Tuesday, March 20, 2012

Canada getting ready to grow

Two interesting updates to Canada’s economy show that the country is growing again, with consumer confidence improving. And along with climbing household debt, net worth is also climbing. However, the more interesting stat  we should be looking at is the employment number.

Improving global conditions have resulted in a few economists, including those at Royal Bank of Canada, Toronto-Dominion Bank, UBS Securities Canada and the University of Toronto, to up their economic growth forecasts for this year. These economists see an improvement in consumer confidence as well as a business community ready to grow. According to Statistics Canada’s investment intentions survey, which was released last month, Canadian businesses plan to boost investment by 6.2 per cent to $306.3-billion this year – that investment would be at a record level.

As for net worth climbing, deputy chief economist at BMO Nesbitt Burns Douglas Porter said in an interview with the Globe and Mail that we should perhaps look at the rising-debt-income ratio in new terms. Although that ratio is set to rise even more – from approx. 151% to about 160% -- net worth now stands at 596% of disposable income.

"The most frequent comeback is that the value of assets can come and go,” Porter said. “But debt endures. But even comparing financial assets to household debt still shows Canadian households overall have a big cushion."

At the end of last year, financial assets in Canada were worth $4.3-trillion, or more than 400 per cent of disposable income and subtracting household debt leaves a net financial asset ratio to income of 255 per cent.
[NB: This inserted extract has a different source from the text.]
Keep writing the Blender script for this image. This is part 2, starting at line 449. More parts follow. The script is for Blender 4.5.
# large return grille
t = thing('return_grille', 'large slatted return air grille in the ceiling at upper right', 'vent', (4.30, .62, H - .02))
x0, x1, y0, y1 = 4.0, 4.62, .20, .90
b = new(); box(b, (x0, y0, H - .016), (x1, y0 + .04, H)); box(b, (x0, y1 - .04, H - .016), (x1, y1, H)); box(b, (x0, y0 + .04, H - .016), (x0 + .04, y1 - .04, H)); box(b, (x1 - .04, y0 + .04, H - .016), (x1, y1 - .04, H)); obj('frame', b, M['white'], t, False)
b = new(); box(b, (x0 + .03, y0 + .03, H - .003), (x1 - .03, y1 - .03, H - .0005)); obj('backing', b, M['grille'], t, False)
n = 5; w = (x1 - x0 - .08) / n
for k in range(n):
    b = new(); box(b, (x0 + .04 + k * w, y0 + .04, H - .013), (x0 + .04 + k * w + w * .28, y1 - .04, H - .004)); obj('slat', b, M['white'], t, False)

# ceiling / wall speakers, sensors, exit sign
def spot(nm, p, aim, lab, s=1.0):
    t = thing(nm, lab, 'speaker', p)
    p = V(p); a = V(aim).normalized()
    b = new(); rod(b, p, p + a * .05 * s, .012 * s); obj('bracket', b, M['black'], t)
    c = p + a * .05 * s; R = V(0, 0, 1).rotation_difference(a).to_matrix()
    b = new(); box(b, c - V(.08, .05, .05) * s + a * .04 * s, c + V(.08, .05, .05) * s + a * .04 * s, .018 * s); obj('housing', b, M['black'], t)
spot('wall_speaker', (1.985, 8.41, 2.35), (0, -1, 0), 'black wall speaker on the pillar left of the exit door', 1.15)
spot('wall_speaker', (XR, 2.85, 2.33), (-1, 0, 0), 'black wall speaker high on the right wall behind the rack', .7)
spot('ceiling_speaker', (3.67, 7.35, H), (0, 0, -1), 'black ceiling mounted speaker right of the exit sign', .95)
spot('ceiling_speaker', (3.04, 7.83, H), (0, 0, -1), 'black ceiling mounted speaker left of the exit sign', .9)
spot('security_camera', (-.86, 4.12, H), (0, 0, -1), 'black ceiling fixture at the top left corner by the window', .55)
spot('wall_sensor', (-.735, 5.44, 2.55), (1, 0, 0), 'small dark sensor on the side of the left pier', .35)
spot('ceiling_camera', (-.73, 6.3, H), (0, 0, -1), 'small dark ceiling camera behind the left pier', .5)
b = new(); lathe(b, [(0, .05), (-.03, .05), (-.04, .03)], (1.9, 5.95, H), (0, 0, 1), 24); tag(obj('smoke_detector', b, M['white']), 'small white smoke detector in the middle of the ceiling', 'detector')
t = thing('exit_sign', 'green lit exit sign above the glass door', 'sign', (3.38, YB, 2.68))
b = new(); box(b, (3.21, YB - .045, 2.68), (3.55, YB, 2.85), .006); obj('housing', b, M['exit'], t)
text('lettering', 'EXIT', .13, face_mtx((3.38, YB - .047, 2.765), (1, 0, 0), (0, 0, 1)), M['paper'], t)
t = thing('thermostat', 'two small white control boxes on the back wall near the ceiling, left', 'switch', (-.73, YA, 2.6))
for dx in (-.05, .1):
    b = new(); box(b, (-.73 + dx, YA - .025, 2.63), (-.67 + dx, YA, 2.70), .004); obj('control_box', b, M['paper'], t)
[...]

With all the good the news about the economy, there is one number to watch – the employment number. An analysis of the U.S. situation shows that one contributor to the mortgage meltdown was the rapid fall of employment. Even in Canada, during recessionary periods, we see the number of foreclosures up and house prices falling. It happened in Calgary in the early 80s and in Ontario in the early 90s.

So what do we know about Canada’s employment?

Well, employment was unchanged in February. Compared with 12 months earlier, employment was up by 121,000. If we couple that with the recent good news about consumer and business confidence, then we can safely assume that employment numbers are going in the right direction – up.

Another report from Statistics Canada said the economy operated at 80.5 per cent of its production capacity in the fourth quarter, up half a point from the third quarter.  This has been rising steadily since the second quarter of 2009.

The capacity utilization rate is one of the key measures used by the Bank of Canada when it sets its interest rates. If the rate is too high, the central bank gets concerned about inflation. However, the rate of 80.5 per cent in the fourth quarter of 2011 was below that of 83.4 per cent recorded in the first quarter of 2007 before the recession.

Bottom line, Canada is poised to grow.

1 comment:

  1. The economy should continue to show gradual improvement as businesses rebuild inventories following a sharp reduction during the recession. This might mean more relationship banking for banks.